A conference committee of House and Senate conferees adopted an amendment on an insurance-mandate bill that narrows prior language and reorders the statutory rollout process for any measure determined to be an insurance mandate.
Rebecca Frikey, executive director of the Public Employees Retirement System (PERS), told the committee she reviewed the amendment drafted by Legislative Council and described how the revised text differs from the Senate's earlier amendment. "At this stage in the game, when there's amendments, they have to go back to the original chamber in grossed version," Frikey said, explaining why the draft looks different from the Senate-edited version.
The amendment keeps a two-year PERS pilot for measures found to be insurance mandates but removes a standalone Section 1 and eliminates language that would have specifically repealed an insurance mandate. It also moves the procedural "kickoff" earlier in the statutory text to reflect how the process works in practice. Under the adopted language, the pilot remains the initial step; if, after the two-year pilot, a sponsor introduces a bill to roll the measure out to the commercial market, a cost-benefit analysis must be prepared before that bill can advance in committee.

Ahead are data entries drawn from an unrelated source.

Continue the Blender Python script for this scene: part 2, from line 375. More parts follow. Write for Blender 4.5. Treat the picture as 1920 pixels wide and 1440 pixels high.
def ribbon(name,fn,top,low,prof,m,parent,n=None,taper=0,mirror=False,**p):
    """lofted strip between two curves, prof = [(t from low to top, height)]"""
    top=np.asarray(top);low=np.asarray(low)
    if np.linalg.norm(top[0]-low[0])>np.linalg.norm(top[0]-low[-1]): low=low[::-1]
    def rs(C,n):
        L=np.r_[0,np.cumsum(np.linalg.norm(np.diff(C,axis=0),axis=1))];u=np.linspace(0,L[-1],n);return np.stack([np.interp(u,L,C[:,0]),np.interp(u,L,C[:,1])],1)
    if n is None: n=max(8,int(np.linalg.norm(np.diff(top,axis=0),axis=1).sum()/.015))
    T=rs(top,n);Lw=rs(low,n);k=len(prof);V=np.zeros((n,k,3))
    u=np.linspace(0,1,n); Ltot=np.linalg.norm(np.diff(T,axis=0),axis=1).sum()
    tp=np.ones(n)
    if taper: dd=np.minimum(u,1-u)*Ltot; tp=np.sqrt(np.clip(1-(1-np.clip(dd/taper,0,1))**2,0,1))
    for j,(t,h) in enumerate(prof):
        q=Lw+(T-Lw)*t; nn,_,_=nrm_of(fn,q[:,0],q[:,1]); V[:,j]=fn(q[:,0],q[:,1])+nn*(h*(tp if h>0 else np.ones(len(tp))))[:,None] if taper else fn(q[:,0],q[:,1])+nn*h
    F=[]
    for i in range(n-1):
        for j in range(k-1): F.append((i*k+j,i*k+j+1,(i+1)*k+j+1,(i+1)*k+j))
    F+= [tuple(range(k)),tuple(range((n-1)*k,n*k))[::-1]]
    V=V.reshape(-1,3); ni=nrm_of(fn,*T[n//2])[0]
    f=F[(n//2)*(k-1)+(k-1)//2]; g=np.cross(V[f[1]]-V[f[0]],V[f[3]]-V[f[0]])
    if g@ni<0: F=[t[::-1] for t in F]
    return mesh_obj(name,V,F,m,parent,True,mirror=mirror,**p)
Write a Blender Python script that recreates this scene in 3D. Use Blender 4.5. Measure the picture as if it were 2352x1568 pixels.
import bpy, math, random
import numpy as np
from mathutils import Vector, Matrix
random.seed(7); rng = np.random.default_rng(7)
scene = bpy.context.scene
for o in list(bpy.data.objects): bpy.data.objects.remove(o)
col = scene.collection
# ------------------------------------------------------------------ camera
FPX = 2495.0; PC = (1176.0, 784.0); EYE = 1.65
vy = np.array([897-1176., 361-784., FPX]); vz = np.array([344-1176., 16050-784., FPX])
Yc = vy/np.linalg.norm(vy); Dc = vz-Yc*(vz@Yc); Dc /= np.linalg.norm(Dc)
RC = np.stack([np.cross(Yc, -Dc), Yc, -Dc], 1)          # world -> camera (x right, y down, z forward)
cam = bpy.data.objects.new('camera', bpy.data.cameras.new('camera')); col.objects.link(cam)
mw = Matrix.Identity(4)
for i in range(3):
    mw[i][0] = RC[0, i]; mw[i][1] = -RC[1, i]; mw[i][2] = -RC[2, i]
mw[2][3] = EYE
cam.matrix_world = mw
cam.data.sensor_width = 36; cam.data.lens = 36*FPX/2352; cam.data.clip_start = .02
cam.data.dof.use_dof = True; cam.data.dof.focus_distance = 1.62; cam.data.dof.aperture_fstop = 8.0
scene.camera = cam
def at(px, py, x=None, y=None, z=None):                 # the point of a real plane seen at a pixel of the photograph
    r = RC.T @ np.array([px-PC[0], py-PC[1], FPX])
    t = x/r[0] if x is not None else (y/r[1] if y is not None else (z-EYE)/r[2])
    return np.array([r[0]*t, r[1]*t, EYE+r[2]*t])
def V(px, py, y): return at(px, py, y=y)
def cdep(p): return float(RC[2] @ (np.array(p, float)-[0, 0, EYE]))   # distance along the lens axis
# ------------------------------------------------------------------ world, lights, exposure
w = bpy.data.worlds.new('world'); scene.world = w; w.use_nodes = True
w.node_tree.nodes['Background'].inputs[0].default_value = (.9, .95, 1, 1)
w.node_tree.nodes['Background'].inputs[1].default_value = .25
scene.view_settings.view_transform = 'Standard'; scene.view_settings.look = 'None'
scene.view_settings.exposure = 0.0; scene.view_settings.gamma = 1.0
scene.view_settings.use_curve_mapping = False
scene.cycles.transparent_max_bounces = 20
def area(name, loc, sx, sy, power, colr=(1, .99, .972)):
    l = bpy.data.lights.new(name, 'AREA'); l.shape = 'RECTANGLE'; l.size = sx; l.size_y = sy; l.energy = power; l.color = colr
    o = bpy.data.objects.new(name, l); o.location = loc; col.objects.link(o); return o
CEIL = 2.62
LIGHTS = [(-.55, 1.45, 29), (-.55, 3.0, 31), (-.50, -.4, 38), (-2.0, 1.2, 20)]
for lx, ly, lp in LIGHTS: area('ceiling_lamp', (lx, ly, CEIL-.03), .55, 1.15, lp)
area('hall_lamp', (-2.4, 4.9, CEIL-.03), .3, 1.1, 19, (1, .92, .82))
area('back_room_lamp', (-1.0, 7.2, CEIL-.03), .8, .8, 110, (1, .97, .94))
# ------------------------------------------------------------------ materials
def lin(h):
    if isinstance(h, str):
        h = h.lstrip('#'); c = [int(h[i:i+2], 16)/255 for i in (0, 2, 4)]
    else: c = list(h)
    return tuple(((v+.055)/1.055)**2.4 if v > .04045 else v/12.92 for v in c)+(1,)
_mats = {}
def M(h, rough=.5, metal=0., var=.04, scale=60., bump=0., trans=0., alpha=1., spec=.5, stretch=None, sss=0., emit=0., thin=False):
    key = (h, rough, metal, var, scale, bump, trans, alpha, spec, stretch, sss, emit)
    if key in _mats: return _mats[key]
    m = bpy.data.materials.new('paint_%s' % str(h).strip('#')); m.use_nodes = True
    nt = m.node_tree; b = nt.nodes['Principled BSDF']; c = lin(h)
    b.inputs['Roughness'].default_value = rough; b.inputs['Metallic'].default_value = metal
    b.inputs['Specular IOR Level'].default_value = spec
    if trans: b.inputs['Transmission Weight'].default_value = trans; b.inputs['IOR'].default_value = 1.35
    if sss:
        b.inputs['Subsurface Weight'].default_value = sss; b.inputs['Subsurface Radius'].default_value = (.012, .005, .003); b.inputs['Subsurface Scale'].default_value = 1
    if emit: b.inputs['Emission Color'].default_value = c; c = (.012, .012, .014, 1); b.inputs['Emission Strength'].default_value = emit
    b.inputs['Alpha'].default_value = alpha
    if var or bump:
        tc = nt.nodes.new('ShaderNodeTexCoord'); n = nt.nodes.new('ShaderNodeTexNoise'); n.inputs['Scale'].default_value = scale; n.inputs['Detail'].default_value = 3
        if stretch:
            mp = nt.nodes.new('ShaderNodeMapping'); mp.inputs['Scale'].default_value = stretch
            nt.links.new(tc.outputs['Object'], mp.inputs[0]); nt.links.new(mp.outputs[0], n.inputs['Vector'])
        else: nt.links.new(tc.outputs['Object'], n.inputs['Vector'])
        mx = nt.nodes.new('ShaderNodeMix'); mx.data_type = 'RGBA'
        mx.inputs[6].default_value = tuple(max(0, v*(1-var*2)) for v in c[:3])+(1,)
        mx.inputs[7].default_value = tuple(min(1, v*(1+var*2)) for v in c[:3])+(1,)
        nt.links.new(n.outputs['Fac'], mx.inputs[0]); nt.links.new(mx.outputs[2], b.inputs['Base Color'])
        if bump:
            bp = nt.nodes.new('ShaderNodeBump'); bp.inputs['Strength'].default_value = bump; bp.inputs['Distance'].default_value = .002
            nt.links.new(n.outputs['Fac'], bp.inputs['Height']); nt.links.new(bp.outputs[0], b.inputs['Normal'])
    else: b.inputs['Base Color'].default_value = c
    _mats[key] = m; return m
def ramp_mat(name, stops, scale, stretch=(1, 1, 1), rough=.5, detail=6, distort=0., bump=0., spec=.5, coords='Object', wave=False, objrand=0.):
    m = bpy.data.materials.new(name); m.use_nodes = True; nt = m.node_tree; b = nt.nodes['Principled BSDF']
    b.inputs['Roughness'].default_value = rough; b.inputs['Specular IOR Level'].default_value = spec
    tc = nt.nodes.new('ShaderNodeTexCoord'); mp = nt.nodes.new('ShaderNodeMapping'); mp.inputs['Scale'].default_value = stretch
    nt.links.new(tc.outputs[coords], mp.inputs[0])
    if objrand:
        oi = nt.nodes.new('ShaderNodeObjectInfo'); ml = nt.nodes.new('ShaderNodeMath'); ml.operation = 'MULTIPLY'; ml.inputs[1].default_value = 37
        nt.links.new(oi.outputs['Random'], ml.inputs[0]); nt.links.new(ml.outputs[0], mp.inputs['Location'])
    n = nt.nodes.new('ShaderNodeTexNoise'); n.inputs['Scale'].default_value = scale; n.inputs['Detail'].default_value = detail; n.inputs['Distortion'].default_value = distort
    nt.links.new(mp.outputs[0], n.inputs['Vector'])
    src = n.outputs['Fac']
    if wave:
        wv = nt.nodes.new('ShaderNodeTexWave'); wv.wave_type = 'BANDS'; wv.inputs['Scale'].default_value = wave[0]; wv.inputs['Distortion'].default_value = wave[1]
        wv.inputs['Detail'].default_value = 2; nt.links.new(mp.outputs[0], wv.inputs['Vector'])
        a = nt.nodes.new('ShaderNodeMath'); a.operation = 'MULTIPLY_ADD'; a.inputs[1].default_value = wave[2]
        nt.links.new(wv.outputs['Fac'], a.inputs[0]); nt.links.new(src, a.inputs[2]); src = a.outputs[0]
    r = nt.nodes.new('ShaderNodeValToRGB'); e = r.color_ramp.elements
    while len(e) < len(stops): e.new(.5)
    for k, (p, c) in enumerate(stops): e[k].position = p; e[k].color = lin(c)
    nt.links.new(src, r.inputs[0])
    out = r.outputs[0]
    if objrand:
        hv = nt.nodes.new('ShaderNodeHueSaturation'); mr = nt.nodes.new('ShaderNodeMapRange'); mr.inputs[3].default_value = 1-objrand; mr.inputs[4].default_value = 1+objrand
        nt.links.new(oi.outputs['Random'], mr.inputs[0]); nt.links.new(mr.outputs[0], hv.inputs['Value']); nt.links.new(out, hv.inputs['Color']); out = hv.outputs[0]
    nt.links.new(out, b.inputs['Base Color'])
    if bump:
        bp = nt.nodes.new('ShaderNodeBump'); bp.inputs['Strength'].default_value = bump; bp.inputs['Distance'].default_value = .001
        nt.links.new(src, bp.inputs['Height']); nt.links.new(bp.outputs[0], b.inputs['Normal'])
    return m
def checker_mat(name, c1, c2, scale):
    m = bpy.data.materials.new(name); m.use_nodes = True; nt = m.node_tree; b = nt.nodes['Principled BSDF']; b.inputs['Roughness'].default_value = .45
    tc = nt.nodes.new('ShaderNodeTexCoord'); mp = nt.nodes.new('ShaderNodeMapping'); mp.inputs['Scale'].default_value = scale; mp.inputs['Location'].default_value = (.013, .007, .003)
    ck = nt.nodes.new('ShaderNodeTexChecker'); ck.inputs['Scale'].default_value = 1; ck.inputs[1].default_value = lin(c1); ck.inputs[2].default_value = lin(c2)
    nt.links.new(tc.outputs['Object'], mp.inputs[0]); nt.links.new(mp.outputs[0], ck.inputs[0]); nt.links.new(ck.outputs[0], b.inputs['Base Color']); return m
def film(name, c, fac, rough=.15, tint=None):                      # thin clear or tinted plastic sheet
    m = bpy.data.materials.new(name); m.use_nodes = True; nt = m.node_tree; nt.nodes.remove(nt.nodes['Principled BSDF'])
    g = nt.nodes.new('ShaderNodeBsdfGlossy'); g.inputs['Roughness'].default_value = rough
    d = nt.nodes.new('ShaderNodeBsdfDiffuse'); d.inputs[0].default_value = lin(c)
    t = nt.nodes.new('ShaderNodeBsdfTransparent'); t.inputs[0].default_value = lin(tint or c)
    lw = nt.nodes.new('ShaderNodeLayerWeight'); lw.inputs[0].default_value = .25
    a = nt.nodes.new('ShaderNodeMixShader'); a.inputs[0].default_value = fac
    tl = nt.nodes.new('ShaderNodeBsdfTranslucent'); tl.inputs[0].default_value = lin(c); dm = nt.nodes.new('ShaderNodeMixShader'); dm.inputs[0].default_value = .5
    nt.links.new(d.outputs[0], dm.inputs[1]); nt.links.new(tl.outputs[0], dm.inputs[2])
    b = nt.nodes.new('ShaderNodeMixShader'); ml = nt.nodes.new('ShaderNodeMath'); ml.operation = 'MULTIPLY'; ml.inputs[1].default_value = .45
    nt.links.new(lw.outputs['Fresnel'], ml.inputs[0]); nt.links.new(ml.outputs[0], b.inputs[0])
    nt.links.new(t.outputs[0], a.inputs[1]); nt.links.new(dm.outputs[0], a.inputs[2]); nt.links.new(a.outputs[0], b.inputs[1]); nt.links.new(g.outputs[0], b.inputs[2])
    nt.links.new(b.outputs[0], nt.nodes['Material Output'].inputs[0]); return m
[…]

The committee also carried forward a change removing the PERS board as the required party to submit a follow-up bill after the pilot. Frikey said Legislative Council made formatting adjustments and reordered provisions so the statute follows the actual sequence of events. "You'll see that, starting on page 5, row 17, this is really the kickoff of the process," she said. The draft likewise removes the insurance department as the required vendor to perform any cost-benefit analysis.
Senator Rohrs, who moved the amendment, said the recommendation before the committee was the final conference recommendation, not merely a motion for a further amendment. "Just that this is actually the final recommendation. It's not just a motion for an amendment," Rohrs said.
The committee approved the amendment by roll-call vote. The motion to adopt the "02/2003 version" was made by Senator Rohrs and seconded by Representative Greenberg. Diane, the committee clerk, recorded votes of yes from Chairman Maureen Worry; Representative Greenberg; Representative Bail; Senator Rohrs; Senator Hogan; and Senator Clemens. The amendment was adopted and the conferees agreed that Senator Rohrs and Representative Greenberg would carry the measure on their respective chamber floors.
The changes the committee approved narrow earlier language, re-sequence provisions so the statutory text begins with the practical kickoff of the process, preserve the two-year pilot period, require a cost-benefit analysis only if a rollout bill is introduced after the pilot, remove the PERS board as the bill sponsor at the post-pilot stage, and remove the insurance department as the designated vendor for the cost-benefit analysis. No dollar amounts, effective dates, or statute citations were specified during the discussion.
The committee adjourned after confirming carriers for the conference recommendation.